1. Exception/error handling

   • When the app runs in the Development environment:
     • Developer Exception Page Middleware (UseDeveloperExceptionPage) reports app runtime errors.
     • Database Error Page Middleware reports database runtime errors.
   • When the app runs in the Production environment:
     • Exception Handler Middleware (UseExceptionHandler) catches exceptions thrown in the following middlewares.
     • HTTP Strict Transport Security Protocol (HSTS) Middleware (UseHsts) adds the Strict-Transport-Security header.

2. HTTPS Redirection Middleware (UseHttpsRedirection) redirects HTTP requests to HTTPS.

3. Static File Middleware (UseStaticFiles) returns static files and short-circuits further request processing.

4. Cookie Policy Middleware (UseCookiePolicy) conforms the app to the EU General Data Protection Regulation (GDPR) regulations.

5. Routing Middleware (UseRouting) to route requests.

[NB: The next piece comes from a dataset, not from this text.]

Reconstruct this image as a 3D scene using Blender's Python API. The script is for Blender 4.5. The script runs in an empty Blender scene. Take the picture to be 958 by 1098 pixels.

6. Authentication Middleware (UseAuthentication) attempts to authenticate the user before they're allowed access to secure resources.

7. Authorization Middleware (UseAuthorization) authorizes a user to access secure resources.

8. Session Middleware (UseSession) establishes and maintains session state. If the app uses session state, call Session Middleware after Cookie Policy Middleware and before MVC Middleware.

9. Endpoint Routing Middleware (UseEndpoints with MapRazorPages) to add Razor Pages endpoints to the request pipeline.

   public void Configure(IApplicationBuilder app, IWebHostEnvironment env)
   {
       if (env.IsDevelopment())
       {
           app.UseDeveloperExceptionPage();
           app.UseDatabaseErrorPage();
       }
       else
       {
          app.UseExceptionHandler("/Error");
          app.UseHsts();
      }
   
      app.UseHttpsRedirection();
      app.UseStaticFiles();
      app.UseCookiePolicy();
      app.UseRouting();
      app.UseAuthentication();
      app.UseAuthorization();
      app.UseSession();
   
      app.UseEndpoints(endpoints =>
      {
          endpoints.MapRazorPages();
      });
   

   }

SLIDE-7(DOWNWARDS)

• In the preceding example code, each middleware extension method is exposed on IApplicationBuilder through the Microsoft.AspNetCore.Builder namespace.

• UseExceptionHandler is the first middleware component added to the pipeline. Therefore, the Exception Handler Middleware catches any exceptions that occur in later calls.

• Static File Middleware is called early in the pipeline so that it can handle requests and short-circuit without going through the remaining components. The Static File Middleware provides no authorization checks. Any files served by Static File Middleware, including those under wwwroot, are publicly available. For an approach to secure static files, see Static files in ASP.NET Core.

• If the request isn't handled by the Static File Middleware, it's passed on to the Authentication Middleware (UseAuthentication), which performs authentication. Authentication doesn't short-circuit unauthenticated requests. Although Authentication Middleware authenticates requests, authorization (and rejection) occurs only after MVC selects a specific Razor Page or MVC controller and action.

• The following example demonstrates a middleware order where requests for static files are handled by Static File Middleware before Response Compression Middleware. Static files aren't compressed with this middleware order. The Razor Pages responses can be compressed.

  public void Configure(IApplicationBuilder app) { // Static files aren't compressed by Static File Middleware. app.UseStaticFiles();

     app.UseRouting();
  
     app.UseResponseCompression();
  
     app.UseEndpoints(endpoints =>
     {
         endpoints.MapRazorPages();
     });
  

  }

For Single Page Applications (SPAs), the SPA middleware UseSpaStaticFiles usually comes last in the middleware pipeline. The SPA middleware comes last:

• To allow all other middlewares to respond to matching requests first.
• To allow SPAs with client-side routing to run for all routes that are unrecognized by the server app.